Someone once said that everything that happens between people is a negotiation. True or false, even the 'nay' side would have to say that knowing how to negotiate successfully is one of the most useful business and life skills we can teach ourselves.

Lately, we've been talking about the planning stages of a negotiation, and the skills needed in building an excellent problem-solving relationship once we're actually in negotiations with the other party.

This month, we're giving you an evaluation tool... an after-the-fact opportunity to assess not only your performance, but the actual content of the negotiation itself. After all, it's one thing to plan, another to establish good relations with others, and quite another to get agreements that can actually be implemented and have durability.

We've provided some excellent reading sources at the end of the article. Save them. They'll stand you in good stead... even in those everyday 'everything that happens between people' negotiations.

And on a completely different note, enjoy the festive month ahead of us. It's busy but it can be really fun if you let yourself soak it in!


"A recurring problem is a neglected solution."
                                              ~ E. A. Yeboah


You may not know it, but you do have a negotiating style. As such, it's up to you to find out how that style affects others.


Coming Up  
We'll kick off 2016 with an article to get you in a good frame of mind for the year. Be sure to tune in.



Assessing the Planning Stage After the Fact

In hindsight, did you fully consider the strengths of the approach you planned to take and its weak spots? Did you also consider the strengths and weaknesses of the other person's approach?
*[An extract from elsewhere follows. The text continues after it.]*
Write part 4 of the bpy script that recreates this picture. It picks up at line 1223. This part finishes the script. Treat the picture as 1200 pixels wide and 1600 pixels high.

Did you do a robust analysis of your most important interests, concerns, needs, and goals?  Did you do the same thing for the other key parties?

Did you think about the kinds of concessions or trades you might be asked to make and the ones you could make? Did you consider the same for the other key parties?

Did you establish your walk-away alternative... your BATNA (Best Alternative To a Negotiated Agreement)? And did you consider your counterpart's BATNA? Too often we underestimate how good our BATNA is and overestimate how good the other party's BATNA is - especially when we're a seller and the other person is a buyer. Take heed.